I stopped by a furniture store this week to pick up a new desk chair. As I was checking out, there was a sign behind the cashier that announced that you could “win a $1000 shopping spree.” I asked the cashier how I could win and he went from smiling and happy to down with a visible loss of energy. He said to me “to be honest ma’am, that sign was here when I came in this morning, but no one told me what it’s about. We are too busy to leave the cash registers to find out, so I’ve looked stupid all day because I can’t tell customers how to enter.”
Management often expects employee’s to be proactive, but if you don’t follow through and make sure they have the ability to be proactive, then it is the same as purposefully keeping people in the dark. If management has implemented something new, then it is management’s responsibility to inform staff of what is new and how it will affect them. Employee’s need time to learn and ask questions. They deal with customers on a day to day basis and will likely know the types of questions that customers will ask.
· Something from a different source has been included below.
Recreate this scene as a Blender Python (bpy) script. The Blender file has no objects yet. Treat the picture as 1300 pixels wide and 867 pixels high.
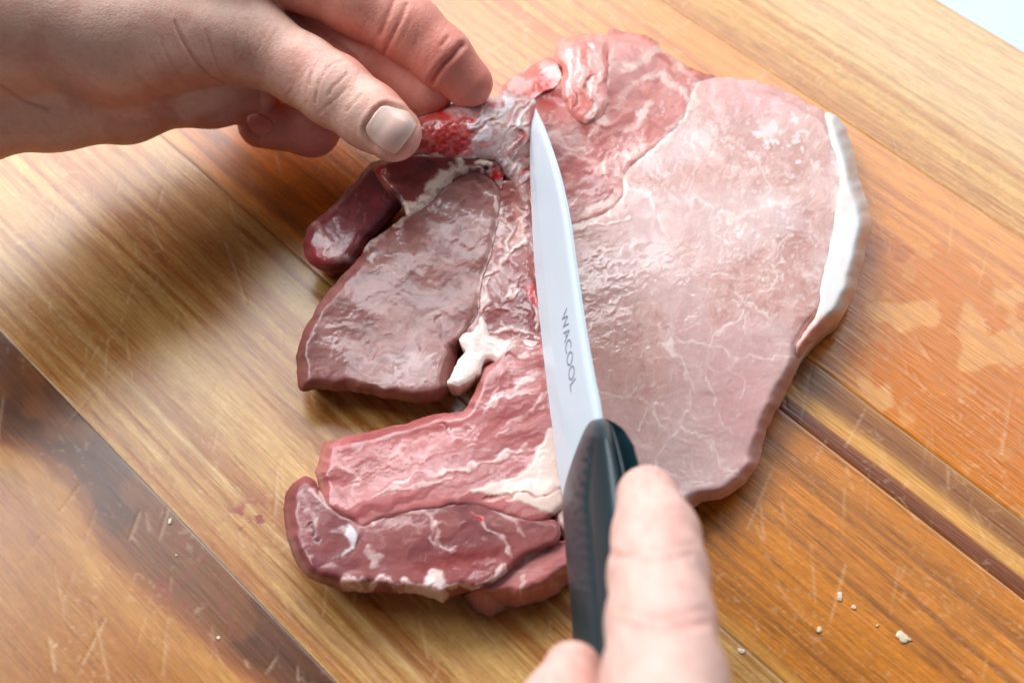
import bpy, math
import numpy as np
from mathutils import Vector, Matrix
from mathutils.bvhtree import BVHTree

SC = bpy.context.scene
COL = SC.collection
MM = 0.001

# ------------------------------------------------------------------ camera
F = 1805.0
TH = math.radians(56.0)
DIST = 380.0
CAM = np.array([0.0, -DIST * math.cos(TH), 15 + DIST * math.sin(TH)])
cam_d = bpy.data.cameras.new("camera")
cam = bpy.data.objects.new("camera", cam_d)
COL.objects.link(cam)
cam.location = Vector(CAM * MM)
cam.rotation_euler = (math.pi / 2 - TH, 0, 0)
cam_d.sensor_width = 36.0
cam_d.lens = 36.0 * F / 1300.0
cam_d.clip_start = 0.01
cam_d.clip_end = 20
cam_d.dof.use_dof = True
cam_d.dof.focus_distance = 0.376
cam_d.dof.aperture_fstop = 11.0
cam_d.dof.aperture_blades = 9
SC.camera = cam

# ------------------------------------------------------------------ world, window light, exposure
W = bpy.data.worlds.new("World")
SC.world = W
W.use_nodes = True
bg = W.node_tree.nodes["Background"]
bg.inputs[0].default_value = (0.86, 0.92, 1.0, 1)
bg.inputs[1].default_value = 0.10


def window_lamp(name, az, el, dist, sx, sy, power, color):
    a, e = math.radians(az), math.radians(el)
    l = bpy.data.lights.new(name, "AREA")
    l.shape = "RECTANGLE"
    l.size, l.size_y = sx, sy
    l.energy = power
    l.color = color
    o = bpy.data.objects.new(name, l)
    COL.objects.link(o)
    p = Vector((math.sin(a) * math.cos(e), math.cos(a) * math.cos(e), math.sin(e))) * dist
    o.location = p
    o.rotation_euler = (-p).to_track_quat("-Z", "Y").to_euler()
    return o


window_lamp("window_light", -19, 43, 1.5, 1.15, 0.85, 26, (0.93, 0.97, 1.0))
window_lamp("side_window_light", -68, 43, 1.5, 0.8, 0.8, 15, (0.97, 0.98, 1.0))
window_lamp("far_window_light", 36, 40, 1.9, 1.2, 0.9, 13, (0.92, 0.97, 1.0))

SC.view_settings.view_transform = "Standard"
SC.view_settings.look = "None"
SC.view_settings.exposure = 0.03
SC.view_settings.gamma = 1.0
SC.render.engine = "CYCLES"
SC.cycles.use_denoising = True
SC.cycles.use_adaptive_sampling = False
SC.cycles.max_bounces = 8
SC.cycles.caustics_reflective = False
SC.cycles.caustics_refractive = False


# ------------------------------------------------------------------ numpy helpers
def at(x, y, z):
    """photograph point (1300 wide) at height z mm -> world mm"""
    x, y, z = np.broadcast_arrays(np.asarray(x, float), np.asarray(y, float), np.asarray(z, float))
    dx = x - 650.0
    dy = F * math.cos(TH) - (y - 433.5) * math.sin(TH)
    dz = -F * math.sin(TH) - (y - 433.5) * math.cos(TH)
    t = (z - CAM[2]) / dz
    return np.stack([CAM[0] + dx * t, CAM[1] + dy * t, CAM[2] + dz * t], -1)


def project(P):
    R = P - CAM
    dep = R[..., 1] * math.cos(TH) - R[..., 2] * math.sin(TH)
    up = R[..., 1] * math.sin(TH) + R[..., 2] * math.cos(TH)
    return 650 + F * R[..., 0] / dep, 433.5 - F * up / dep


def rgb(r, g, b):
    c = np.array([r, g, b], float) / 255.0
    return np.where(c <= 0.04045, c / 12.92, ((c + 0.055) / 1.055) ** 2.4)


def sstep(a, b, x):
    t = np.clip((x - a) / (b - a), 0, 1)
    return t * t * (3 - 2 * t)


_T = np.random.RandomState(7).rand(64, 65536).astype(np.float32)


def vnoise(x, y, seed=0):
    tab = _T[seed % 64]
    xi, yi = np.floor(x).astype(np.int64), np.floor(y).astype(np.int64)
    fx, fy = x - xi, y - yi
    fx = fx * fx * fx * (fx * (fx * 6 - 15) + 10)
    fy = fy * fy * fy * (fy * (fy * 6 - 15) + 10)

    def h(a, b):
        return tab[((a * 73856093) ^ (b * 19349663)) & 65535]
    return (h(xi, yi) * (1 - fx) + h(xi + 1, yi) * fx) * (1 - fy) + (h(xi, yi + 1) * (1 - fx) + h(xi + 1, yi + 1) * fx) * fy


def fbm(x, y, seed=0, oct=4, gain=0.5):
    s, a, n = 0, 1.0, 0
    for k in range(oct):
        s = s + a * vnoise(x * 2.03 ** k + 17.3 * k, y * 2.03 ** k - 9.1 * k, seed + k)
        n += a
        a *= gain
    return s / n          # 0..1


def ridge(x, y, seed=0, oct=3):
    s, a, n = 0, 1.0, 0
    for k in range(oct):
        s = s + a * (1 - np.abs(2 * vnoise(x * 2.1 ** k, y * 2.1 ** k, seed + k) - 1))
        n += a
        a *= 0.45
    return s / n


def rot(x, y, deg):
    a = math.radians(deg)
    return x * math.cos(a) + y * math.sin(a), -x * math.sin(a) + y * math.cos(a)


def seg_dist(X, Y, pts, closed=False, attrs=None):
    """distance to a polyline; attrs: per point values interpolated at the nearest point"""
    P = np.asarray(pts, float)
    Q = np.roll(P, -1, 0) if closed else P[1:]
    A = P if closed else P[:-1]
    n = X.size
    best = np.full(n, 1e9)
    bi = np.zeros(n, int)
    bt = np.zeros(n)
    x, y = X.ravel(), Y.ravel()
    for i in range(len(A)):
        ax, ay = A[i]
        bx, by = Q[i] - A[i]
        L = bx * bx + by * by + 1e-12
        t = np.clip(((x - ax) * bx + (y - ay) * by) / L, 0, 1)
        d = (x - ax - t * bx) ** 2 + (y - ay - t * by) ** 2
        m = d < best
        best[m] = d[m]
        bi[m] = i
        bt[m] = t[m]
    d = np.sqrt(best).reshape(X.shape)
    if attrs is None:
        return d
    att = np.asarray(attrs, float)
    B = np.roll(att, -1, 0) if closed else att[1:]
    v = att[bi] * (1 - bt[:, None]) + B[bi] * bt[:, None]
    near = A[bi] + (Q[bi] - A[bi]) * bt[:, None]
    return d, v.reshape(X.shape + (att.shape[1],)), near.reshape(X.shape + (2,))


def inside(X, Y, poly):
    P = np.asarray(poly, float)
    r = np.zeros(X.shape, bool)
    j = len(P) - 1
    for i in range(len(P)):
        xi, yi = P[i]
        xj, yj = P[j]
        if yi != yj:
            c = ((yi > Y) != (yj > Y)) & (X < (xj - xi) * (Y - yi) / (yj - yi) + xi)
            r ^= c
        j = i
    return r


def catmull(pts, step=4.0, closed=True):
    """smooth resampling; pts rows may carry attributes behind x, y"""
    P = np.asarray(pts, float)
    n = len(P)
    out = []
    for i in range(n if closed else n - 1):
        if closed:
            p0, p1, p2, p3 = P[i - 1], P[i], P[(i + 1) % n], P[(i + 2) % n]
        else:
            p0, p1, p2, p3 = P[max(i - 1, 0)], P[i], P[i + 1], P[min(i + 2, n - 1)]
        m = max(1, int(np.hypot(*(p2 - p1)[:2]) / step))
        for k in range(m):
            t = k / m
            q = 0.5 * ((2 * p1) + (p2 - p0) * t + (2 * p0 - 5 * p1 + 4 * p2 - p3) * t * t + (3 * p1 - p0 - 3 * p2 + p3) * t ** 3)
            q[2:] = (p1 * (1 - t) + p2 * t)[2:]
            out.append(q)
    if not closed:
        out.append(P[-1])
    return np.array(out)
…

Keeping employees informed is not limited to new things for customers. Managers need to ask “What is new?” and “Who else needs to know about this?” Then they need to get out there and inform staff. Small efforts such as this add up to big results in motivation and performance. Employees want to do the right thing and they want to be informed, but they also need management to clear the way so they can. If employees don’t get the communication they need, it just adds to the GarbageFactor™.